Si, además, hacen pifias -no demasiado grandes, pero suficientes como para que queden al aire sus vergüenzas organizativas-, se me acrecientan las ganas de largarme a otra parte con mis pequeñísimas finanzas. Porque uno se harta de las chapuzas que le van tocando y, según va desapareciendo el antiguo consuelo de que, al fin y al cabo, se contribuía al bienestar de la comunidad, también se van perdiendo las ganas de intentar sobrellevar el escarnio con buen talante.

El objetivo de esta epístola es tratar de evitar que se cometan errores evitables con clientes que no tienen ni tiempo ni ganas para expresar públicamente su protesta; y, al tiempo, hacer saber a l@s mandamases kutxabanker@s que, ahora que lo que antes era mi caja es sólo un banco más, el único motivo para seguir siendo clientes es que nos traten bien. Que es lo que nos merecemos, por exiguos que sean nuestros ahorros.

Es obvio que no es cuestión de resolver el asunto de la frustración que genera el muy mejorable funcionamiento de Kutxabank echando la culpa a algunas personas por haber hecho mal ciertas cosas o a otras por no haber sido capaces de remediarlo. Tampoco merece la pena especular sobre si los errores son atribuibles a meros fallos humanos (que siempre existen y pueden entenderse y hasta aceptarse con las correspondientes dosis de paciencia) o son, sobre todo, producto de la inexistencia de un método de trabajo mínimamente adecuado (aquí el error ya empieza a tener rango de jefes y la cosa podría tener mayor interés).
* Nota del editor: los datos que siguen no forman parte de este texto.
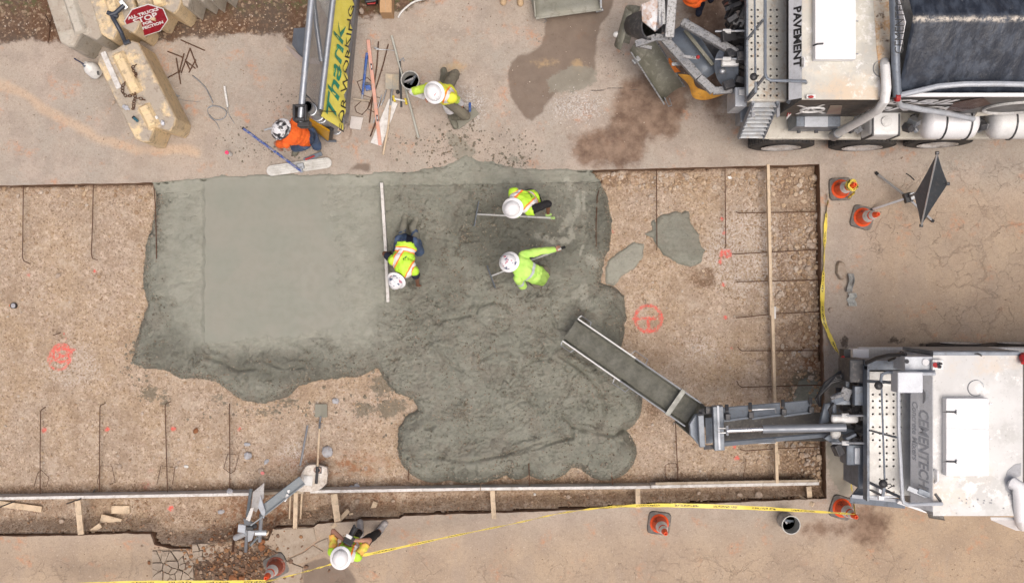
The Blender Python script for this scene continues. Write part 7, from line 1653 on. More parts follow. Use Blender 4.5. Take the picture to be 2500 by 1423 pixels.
# deck, rails, knob
dx0, dx1, dy0 = P(1822, 0, 2.3).x, hx0 - .01, P(0, 247, 2.3).y
perforated(dx0 + .03, dx1, dy0 + .03, hy1 - .1, 2.3, deckm, 'deck_plate', T1, rnd, lambda i, j, nx, ny: i == nx - 1 or (j % 9 == 5) or (i > 4 and j < 5) or (i == 0 and j < 4))
MB().b6(dx0, dx0 + .028, dy0, hy1, 2.2, 2.31).build('deck_rim', bluegrey, T1); MB().b6(dx0 + .028, dx1, dy0, dy0 + .028, 2.2, 2.305).build('deck_rim', cream, T1)
rail([(1868, -40, 3.2), (1868, 180, 3.2), (1872, 192, 3.2), (1882, 197, 3.2), (1966, 199, 3.15), (1968, 203, 3.0)], T1, .022); rail([(1842, -40, 3.05), (1844, 190, 3.05)], T1, .014)
for a, b in (((1824, 98, 2.35), (1864, 48, 3.2)), ((1824, 240, 2.35), (1868, 186, 3.2)), ((1826, 245, 2.32), (1845, 225, 2.9)), ((1845, 225, 2.9), (1845, 200, 2.9))): MB().beam(P(*a), P(*b), .035, .02).build('rail_brace', bluegrey, T1)
MB().ell(P(1840, 188, 3.1), (.055, .055, .04)).build('knob', black, T1)
ladder(P(1837, 252, 2.25), P(1803, 337, 1.05), P(1898, 252, 2.25), P(1862, 337, 1.05), 9, T1)
for x in (1838, 1899): MB().beam(P(x, 244, 2.3), P(x, 284, 1.9), .05, .03).build('ladder_hanger', lgrey, T1)
# chevron plate and lights
MB().plate([P(1919, 292, 1.75), P(1945, 262, 2.1), P(1945, 236, 2.5), P(1925, 262, 2.2)], .01).build('chevron_plate', white_paint, T1)
for k in range(3): MB().beam(P(1923 + 6 * k, 283 - 5 * k, 1.88 + .08 * k), P(1928 + 6 * k, 263 - 7 * k, 2.2 + .06 * k), .04, .012).build('chevron_stripe', red, T1)
MB().beam(P(1924, 250, 2.4), P(1968, 203, 2.9), .05, .05).build('lamp_arm', bluegrey, T1); rr = random.Random(5)
for k in range(9): MB().box(P(1945 + rr.uniform(-12, 22), 222 + rr.uniform(-8, 18), 2.6 + rr.uniform(-.3, .2)), (rr.uniform(.06, .16), rr.uniform(.05, .12), .08), Euler((0, rr.uniform(-1, 1), rr.uniform(0, 3))).to_matrix()).build('lamp_bracket', [raw, darkst, galv][k % 3], T1, bevel=.008)
MB().box(P(1979, 237, 3.05), (.12, .05, .05)).build('lamp_housing', white_paint, T1); MB().ell(P(1980, 237, 3.09), (.04, .02, .02)).build('marker_lamp', red, T1)
# lower works: fender, toolbox, tanks, chassis
fx0, fx1 = P(1816, 0, 1.2).x, P(2445, 0, 1.2).x
pr = []
MB().prism([(fx0 + .10, oy + .02), (fx0 + .4, oy), (fx1 - .03, oy), (fx1, oy + .03), (fx1, oy + .48), (fx0 + .05, oy + .48), (fx0, oy + .2)], 1.04, 1.10).build('fender', cream, T1, bevel=.02)
MB().prism([(fx0 + .45, oy - .0), (fx1 - .03, oy - .0), (fx1 - .03, oy + .02), (fx0 + .45, oy + .02)], .99, 1.045).build('fender_skirt', cream, T1, bevel=.005)
MB().b6(fx1 + .0, xe, oy + .08, oy + .45, .95, 1.12).build('running_board', raw, T1, bevel=.01)
MB().prism([(P(1838, 0, 1.2).x, oy + .46), (P(1905, 0, 1.2).x, oy + .46), (P(1905, 0, 1.2).x, oy + 1), (P(1838, 0, 1.2).x, oy + 1)], 1.12, 1.25).build('rear_fender', cream, T1)
a, b = P(1925, 325, 1.25), P(2052, 286, 1.65)
tb = MB().b6(a.x, b.x, a.y + .03, a.y + .45, 1.22, 1.66).build('tool_box', bluegrey, T1, bevel=.01); MB().b6(a.x + .12, b.x - .2, a.y + .02, a.y + .4, 1.66, 1.68).build('lid', lgrey, tb)
for k in range(3): MB().box((a.x + .15 + .27 * k, a.y + .015, 1.28), (.05, .04, .04)).build('catch', darkst, tb)
cyc = P(0, 300, 1.5).y
for (p0, p1) in ((2248, 2382), (2412, 2560)):
    xa, xb = P(p0, 0, 1.5).x, P(p1, 0, 1.5).x; tk = MB().lathe([(0, 0), (.16, .01), (.23, .06), (.25, .12), (.25, xb - xa - .12), (.23, xb - xa - .06), (.16, xb - xa - .01), (0, xb - xa)], c=(xa, cyc, 1.5), R=frame((1, 0, 0)) @ Matrix(((0, 0, 1), (1, 0, 0), (0, 1, 0))), seg=24).build('water_tank', whitep if p0 < 2300 else white_paint, T1, smooth=True)
    for f in (.35, .8): x_ = xa + (xb - xa) * f; MB().tube([(x_, cyc + .255 * math.sin(t_), 1.5 + .255 * math.cos(t_)) for t_ in np.linspace(-.2 - math.pi / 2 - .5, .6, 9)] , .016, 5).build('strap', darkst, tk)
xa, xb = P(2120, 0, 1.6).x, P(2195, 0, 1.6).x; tk = MB().b6(xa, xb, cyc - .22, cyc + .2, 1.25, 1.7).build('square_tank', white_paint, T1, bevel=.05)
for x_ in (xa + .03, xb - .04): MB().b6(x_ - .012, x_ + .012, cyc - .235, cyc + .1, 1.24, 1.712).build('strap', darkst, tk)
MB().lathe([(.08, 0), (.08, .03), (0, .03)], c=((xa + xb) / 2, cyc - .02, 1.7), seg=16).build('filler_cap', plastic_white, tk)
for (px, py, z_, k) in [(2085, 300, 1.4, 6), (2222, 300, 1.5, 8), (2395, 300, 1.5, 8)]:
    for i in range(k): p = P(px + rr.uniform(-12, 14), py + rr.uniform(-14, 18), z_ + rr.uniform(-.1, .2)); MB().box(p, (rr.uniform(.05, .14), rr.uniform(.05, .12), rr.uniform(.05, .15)), Euler((rr.random(), rr.random(), rr.random())).to_matrix()).build('valve_block', [darkst, raw, galv, darkst][i % 4], T1, bevel=.008)
MB().plate([P(2378, 283, 1.85), P(2422, 279, 1.85), P(2415, 272, 1.9), P(2385, 272, 1.9)], .02).build('valve_cover', cream, T1)
MB().b6(fx0 + .1, xe, 3.0, 4.3, .55, 1.05).build('chassis', darkst, T1); MB().b6(fx0 + .05, xe, oy + .45, 4.75, 1.06, 1.2).build('sub_frame', cream, T1)
for px, yo in ((1906, 2.338), (2104, 2.338), (2288, 2.385)):
    x_ = P(px, 0, .5).x; wheel(x_, yo, -1, .51, T1); wheel(x_, 4.78, 1, .51, T1); MB().cyl((x_, yo + .2, .51), (x_, 4.6, .51), .06, seg=10).build('axle', darkst, T1)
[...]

Pero, en cualquier caso, produce una tremenda frustración y decepción que tras los aires de supuesta modernidad y pretendida grandeza del kutxabanko sólo esté la parte alícuota del cóctel de mediocridad y prepotencia que emana del conjunto del sistema bancario. Dicho lo cual, hay que confesar que, después de casi toda una vida, da pereza (que quede claro que he dicho pereza y no pena) cambiar de caja, banco o lo que quiera que pretenda ser Kutxabank. Porque ganas dan. Y muchas.